Scheda libro

Fulvio Ferrario, Il futuro della Riforma, Torino, Claudiana 2016, pp. 195.

il futuro della riforma 250Nell’anno del quinto centenario della Riforma, molta attenzione è concentrata sul passato. Cosa è successo cinquecento anni fa? E da lì in avanti? Sono tutte domande legittime e necessarie. Questo libro, tuttavia, sposta l’attenzione sul futuro. La Riforma ha sicuramente un passato, ma c’è un futuro per la Riforma? La domanda è posta dall’A., teologo valdese. Essa parte da un’ampia analisi del presente della cultura occidentale segnata dai fenomeni della post-secolarizzazione, della religiosità liquida e comunque del cambiamento dei codici religiosi tradizionali. Quali prospettive ha la Riforma in questo scenario che pone sfide consistenti alla fede evangelica?

Per rispondere, oltre all’analisi del presente, è richiesta chiarezza su cosa sia il cuore della Riforma. L’A. ne parla di “progetto pastorale” incentrato sulla Parola annunciata, la chiesa come creatura della Parola, la centralità di Cristo e la responsabilità del cristiano. Conclude sostenendo la “suggestiva inattualità della Riforma”, così distante dal nostro secolo eppure con la possibilità di essere un’intrigante presenza nel grande calderone della contemporaneità.  La sua prospettiva è interna alle chiese protestanti “storiche” caratterizzate dal fenomeno dello spopolamento ecclesiastico e dalla ricerca di soluzioni per mantenere una minima sostenibilità. Per l’A. il futuro della Riforma sembra essere allora un progetto di una minoranza di credenti legata alla propria storia e dentro una società aperta in cui salvaguardare la ricchezza di una memoria e mantenendo una sorta di “riserva” della fede.

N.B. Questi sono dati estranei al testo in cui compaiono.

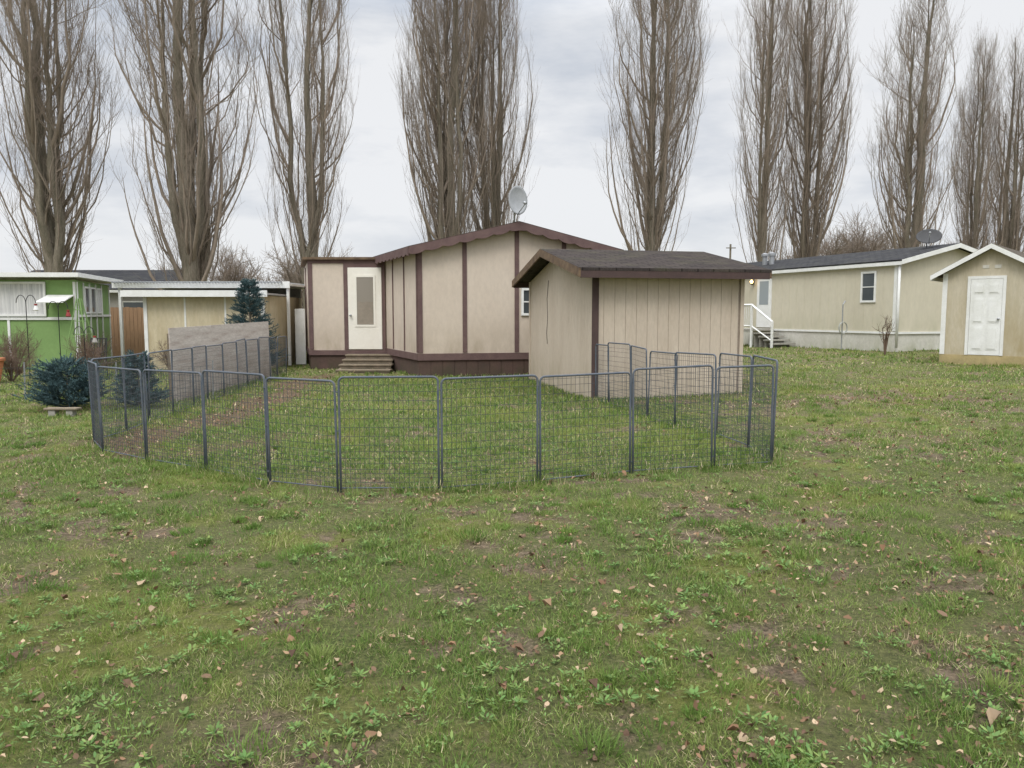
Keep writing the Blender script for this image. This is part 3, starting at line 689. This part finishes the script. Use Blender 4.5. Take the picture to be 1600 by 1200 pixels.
et=MB(); et.strip(E0,E1,-.03,EW,.40,.54,.001,.036); et.strip(EF,E0,0,L2(EF,E0)-.01,.40,.54,.001,.036)
et.strip(E0,E1,-.02,.10,.56,ez-.08,.001,.026); et.strip(E0,E1,1.0,1.12,.56,ez-.08,.001,.03); et.strip(E0,E1,EW-.09,EW-.0,.56,ez-.08,.001,.03)
et.strip(E0,E1,1.12,EW-.09,2.92,ez-.08,.001,.029); et.strip(EF,E0,L2(EF,E0)-.11,L2(EF,E0)-.01,.56,ez-.08,.001,.026)
et.strip(E0,E1,-.03,EW,ez-.08,ez+.02,.001,.034); et.strip(EF,E0,1.6,1.7,.56,ez-.08,.001,.026)
T.add('trim',et,m_mauve,parent=exo)
er=MB(); er.hexa([(EF[0]-.12,EF[1],ez+.02),(E0[0]-.14,E0[1]-.12,ez+.02),(E1[0]+.15,E1[1]-.12,ez+.02),(E1[0]+.0,EF[1],ez+.02)],
 [(EF[0]-.12,EF[1],ez+.09),(E0[0]-.14,E0[1]-.12,ez+.09),(E1[0]+.15,E1[1]-.12,ez+.09),(E1[0]+.0,EF[1],ez+.09)])
T.add('flat_roof',er,m_fasciaw,parent=exo)
dr=MB(); dr.strip(E0,E1,1.125,EW-.095,.57,2.915,.001,.05)
do=T.add('door',dr,m_whitedoor,bevel=.006)
fr=MB(); d0,d1=1.32,EW-.27
for (a_,b__,c_,d_) in ((d0,d1,1.22,1.28),(d0,d1,2.64,2.70),(d0,d0+.06,1.28,2.64),(d1-.06,d1,1.28,2.64)): fr.strip(E0,E1,a_,b__,c_,d_,.05,.066)
T.add('frame',fr,m_whitedoor,parent=do)
gl=MB(); gl.strip(E0,E1,d0+.06,d1-.06,1.28,2.64,.0505,.056); T.add('window',gl,glass('door_glass',(.26,.23,.19),.25),parent=do)
gl=MB()
for i in range(18): gl.strip(E0,E1,d0+.075,d1-.075,1.30+i*.036,1.30+i*.036+.026,.056,.060)
T.add('blind',gl,m_blindt,parent=do)
hn=MB(); hn.path([(E0[0]+1.20,22.25,1.55),(E0[0]+1.20,22.16,1.55)],.03,10); T.add('handle',hn,m_metal,parent=do,smooth=True)
T=Thing('wooden_steps',(-4.0,21.6,G(-4,21.6)),0,'weathered mossy wooden steps below the white door','steps')
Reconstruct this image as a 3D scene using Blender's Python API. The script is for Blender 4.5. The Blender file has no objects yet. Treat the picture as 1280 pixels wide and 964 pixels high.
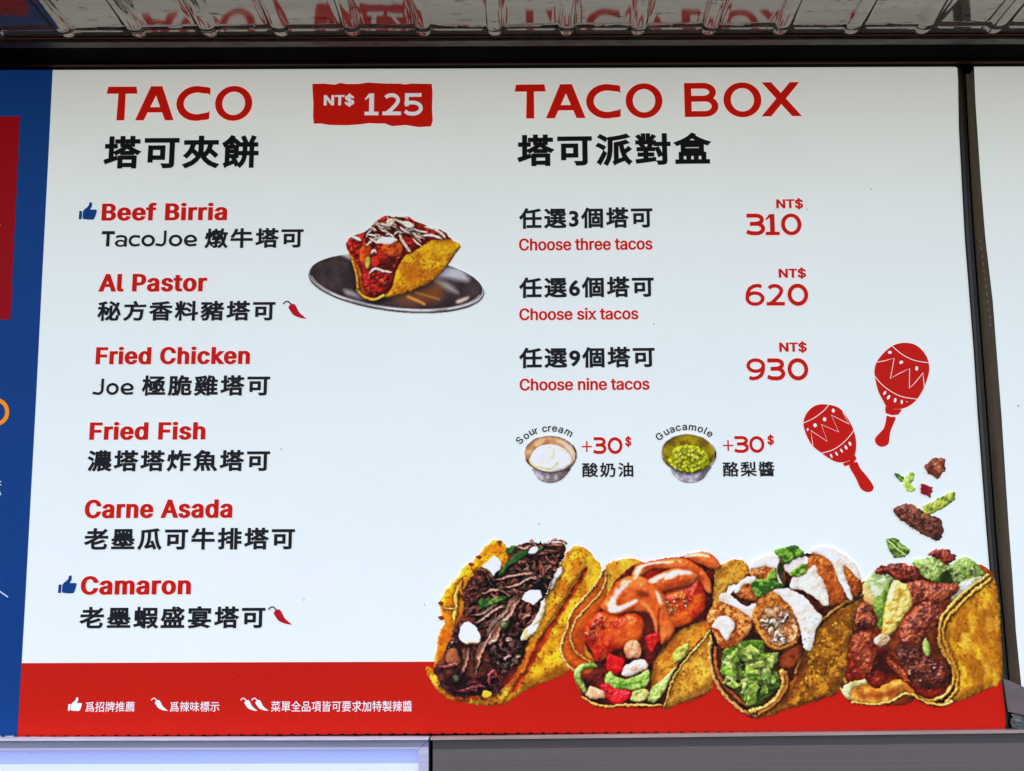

Il testo è pieno di analisi brillanti e spunti interessanti meritevoli di essere meditati anche dagli evangelici che non si riconoscono nel percorso delle chiese “storiche”. Non stupisce l’assenza dalla visione dell’A. di alcune parole chiave per pensare biblicamente un futuro per la Riforma: non esiste, ad esempio, un riferimento significativo all’evangelizzazione. Si parla di annuncio della Parola, ma tutto sembra essere legato all’annuncio nella chiesa e per la chiesa, al massimo in senso lato verso la “cultura” da cui si pretende rispetto visto che se ne condividono molte strutture di plausibilità. La domanda è: ha senso il futuro della Riforma come mantenimento di una realtà ecclesiastica residuale? Che significato può avere la Riforma se è sganciata dalla visione missionaria di annunciare l’evangelo biblico a tutti, denunciando le storture del peccato personale e strutturale, presentando l’esclusività di Cristo per la salvezza, la necessità del ravvedimento e della fede, ed aspettandosi cammini di conversione e di discepolato in forme vocazionali ed ecclesiali virtuose?

La Riforma ha futuro solo se sarà missionaria. Altrimenti rischia di diventare un esercizio religioso dedicato alla manutenzione di strutture declinanti. Per fare questo occorre tornare alla domanda su cosa sia stato centrale per la Riforma. Sicuramente la Bibbia come Parola di Dio ha animato l’afflato teologico della Riforma. L’A., tuttavia, riguardo alla Bibbia, sostiene che “Il testo non è la Parola di Dio in quanto tale, ma lo diventa, ad opera dello Spirito santo nell’evento dell’annuncio” (p. 35, enfasi nel testo). Con questa visione dialettica della Parola di Dio come si può avere il coraggio di annunciare al mondo un messaggio scomodo eppure vero qual è l’evangelo biblico?